• [Material]
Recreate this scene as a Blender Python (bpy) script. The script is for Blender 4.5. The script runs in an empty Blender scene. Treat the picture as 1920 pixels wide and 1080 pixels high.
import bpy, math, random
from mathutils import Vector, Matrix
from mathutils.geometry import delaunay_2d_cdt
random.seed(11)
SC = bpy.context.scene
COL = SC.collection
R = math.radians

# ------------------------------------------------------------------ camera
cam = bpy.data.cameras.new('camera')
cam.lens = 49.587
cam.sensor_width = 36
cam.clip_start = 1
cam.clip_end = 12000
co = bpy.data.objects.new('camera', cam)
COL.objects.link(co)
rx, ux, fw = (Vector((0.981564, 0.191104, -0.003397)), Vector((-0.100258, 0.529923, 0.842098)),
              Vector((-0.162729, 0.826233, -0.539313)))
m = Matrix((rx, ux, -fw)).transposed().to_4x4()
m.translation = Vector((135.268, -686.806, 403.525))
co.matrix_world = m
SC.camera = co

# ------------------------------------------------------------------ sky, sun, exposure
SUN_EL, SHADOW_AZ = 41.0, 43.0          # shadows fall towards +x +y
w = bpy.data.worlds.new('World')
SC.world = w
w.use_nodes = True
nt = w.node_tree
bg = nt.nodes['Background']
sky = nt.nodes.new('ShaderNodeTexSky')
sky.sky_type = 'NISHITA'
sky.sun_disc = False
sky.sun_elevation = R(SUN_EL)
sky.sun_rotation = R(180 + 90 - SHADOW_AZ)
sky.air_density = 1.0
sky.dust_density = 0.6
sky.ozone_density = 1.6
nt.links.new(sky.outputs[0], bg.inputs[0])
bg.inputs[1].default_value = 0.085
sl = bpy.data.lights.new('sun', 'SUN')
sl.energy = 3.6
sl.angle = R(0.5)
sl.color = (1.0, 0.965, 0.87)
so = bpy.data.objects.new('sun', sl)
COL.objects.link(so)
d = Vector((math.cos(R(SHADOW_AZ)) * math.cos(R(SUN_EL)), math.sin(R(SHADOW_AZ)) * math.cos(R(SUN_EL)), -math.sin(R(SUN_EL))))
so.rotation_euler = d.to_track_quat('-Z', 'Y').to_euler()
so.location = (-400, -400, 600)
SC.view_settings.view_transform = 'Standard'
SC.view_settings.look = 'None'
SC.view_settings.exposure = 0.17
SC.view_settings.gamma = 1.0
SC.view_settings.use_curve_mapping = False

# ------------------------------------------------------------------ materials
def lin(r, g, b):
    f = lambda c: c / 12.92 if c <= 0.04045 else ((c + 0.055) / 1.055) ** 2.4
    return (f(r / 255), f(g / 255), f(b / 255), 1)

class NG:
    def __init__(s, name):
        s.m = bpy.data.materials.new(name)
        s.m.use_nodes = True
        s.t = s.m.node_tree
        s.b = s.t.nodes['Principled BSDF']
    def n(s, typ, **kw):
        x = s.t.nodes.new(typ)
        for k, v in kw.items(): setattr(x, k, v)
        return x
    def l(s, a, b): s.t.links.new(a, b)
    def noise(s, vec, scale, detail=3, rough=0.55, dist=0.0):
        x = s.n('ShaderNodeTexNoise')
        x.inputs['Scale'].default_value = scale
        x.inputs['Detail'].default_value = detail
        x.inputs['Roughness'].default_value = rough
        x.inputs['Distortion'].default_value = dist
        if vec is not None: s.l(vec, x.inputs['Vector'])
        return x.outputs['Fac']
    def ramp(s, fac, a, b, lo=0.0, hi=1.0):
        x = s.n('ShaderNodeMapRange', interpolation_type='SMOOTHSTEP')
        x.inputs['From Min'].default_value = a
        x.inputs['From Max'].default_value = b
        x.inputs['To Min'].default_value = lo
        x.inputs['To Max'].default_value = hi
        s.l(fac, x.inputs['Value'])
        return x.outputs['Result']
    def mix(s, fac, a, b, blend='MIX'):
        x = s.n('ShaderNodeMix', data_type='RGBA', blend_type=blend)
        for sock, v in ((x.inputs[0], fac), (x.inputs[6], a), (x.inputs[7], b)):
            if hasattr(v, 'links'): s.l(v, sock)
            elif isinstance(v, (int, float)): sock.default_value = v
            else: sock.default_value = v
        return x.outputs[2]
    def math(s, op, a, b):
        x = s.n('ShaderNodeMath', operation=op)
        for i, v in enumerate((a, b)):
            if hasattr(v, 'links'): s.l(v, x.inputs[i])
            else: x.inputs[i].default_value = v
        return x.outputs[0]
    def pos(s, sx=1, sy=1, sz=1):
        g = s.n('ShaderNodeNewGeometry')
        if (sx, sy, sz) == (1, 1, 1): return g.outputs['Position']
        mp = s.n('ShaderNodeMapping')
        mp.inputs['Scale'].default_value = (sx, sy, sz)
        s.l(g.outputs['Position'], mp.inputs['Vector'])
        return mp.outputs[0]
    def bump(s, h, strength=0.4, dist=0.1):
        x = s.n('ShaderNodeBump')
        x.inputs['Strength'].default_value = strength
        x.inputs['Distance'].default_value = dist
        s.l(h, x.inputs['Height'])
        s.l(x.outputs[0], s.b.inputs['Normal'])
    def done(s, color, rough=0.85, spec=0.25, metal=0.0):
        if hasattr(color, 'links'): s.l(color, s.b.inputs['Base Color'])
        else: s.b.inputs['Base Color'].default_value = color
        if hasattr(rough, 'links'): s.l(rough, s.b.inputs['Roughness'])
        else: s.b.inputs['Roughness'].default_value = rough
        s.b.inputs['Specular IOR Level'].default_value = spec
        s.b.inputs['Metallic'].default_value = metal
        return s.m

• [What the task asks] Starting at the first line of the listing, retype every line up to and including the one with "R = math.radians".

• [Solution to this problem]
Recreate this scene as a Blender Python (bpy) script. The script is for Blender 4.5. The script runs in an empty Blender scene. Treat the picture as 1920 pixels wide and 1080 pixels high.
import bpy, math, random
from mathutils import Vector, Matrix
from mathutils.geometry import delaunay_2d_cdt
random.seed(11)
SC = bpy.context.scene
COL = SC.collection
R = math.radians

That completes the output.